Headers in footer and the intellectually challenged

I was running along the inside left channel, hardly able to see. The rain, lashing down, was turning my spectacle lenses into something approaching the patterned glass of the bathroom door. The ground under my feet squelched and I am sure that my private parts had withdrawn to warmer climes inside my body. Football on the school field circa 1957. I remember the ball coming over as I reached the penalty area and, in an act of sheer bravado, I rose to meet it, despite its sodden leather weight and clumsily tied cord lace. By some miracle, it turns out, my team’s centre forward, Norman, noted for his massive thighs and obdurate head, barged me aside and headed the ball into the net.

The miracle is this. On the BBCs website today it is revealed that concussion sustained in adolescence can have effects that last for thirty or more years. In tests, those that achieved prowess in contact sports, or who simply fell on their heads in odd acts of carelessness, were outscored consistently in maths and problem solving, when compared with those, like myself, who either ducked cranial contact or were too inept to manage it.

It seemed to me, on reading this, that here was an explanation of how women appear to get better, intellectually, with age and many men seem to stand still. After all that sport, followed by regular banging of their heads against the wall because they can’t get right answers in their jobs or in the home, some men seem to give up and start reaching for their slippers at the age of forty or so while women (apart from those intent on shattering the glass ceiling by leaping upwards) rise to new challenges and responsibilities.

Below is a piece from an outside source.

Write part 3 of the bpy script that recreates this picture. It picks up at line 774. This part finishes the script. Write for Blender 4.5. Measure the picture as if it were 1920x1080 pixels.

Then again, thinking about my increasing lack of control over the simplest operations of memory, I may have suffered some blow to the head of which I am now unaware. Perhaps I blacked out and the details of the event never came back to me. As, for example, when the maths teacher, one J. A. Brown, or JAB for short, went round the class with a blackboard T square, thumping heads that couldn’t manage equations, heads that had just come off a wintry sports field. I have no notion as to whether I was one of his victims but I am pretty certain all the other boys suffered near decapitation. And I wasn’t that good at equations.

It’s an interesting fact of this new research, is it not, that those that had knowledge beaten into them at school, are, in their later years, unlikely now to manage more than SATs Stage One, if I’ve got the right name for it. I can’t quite remember.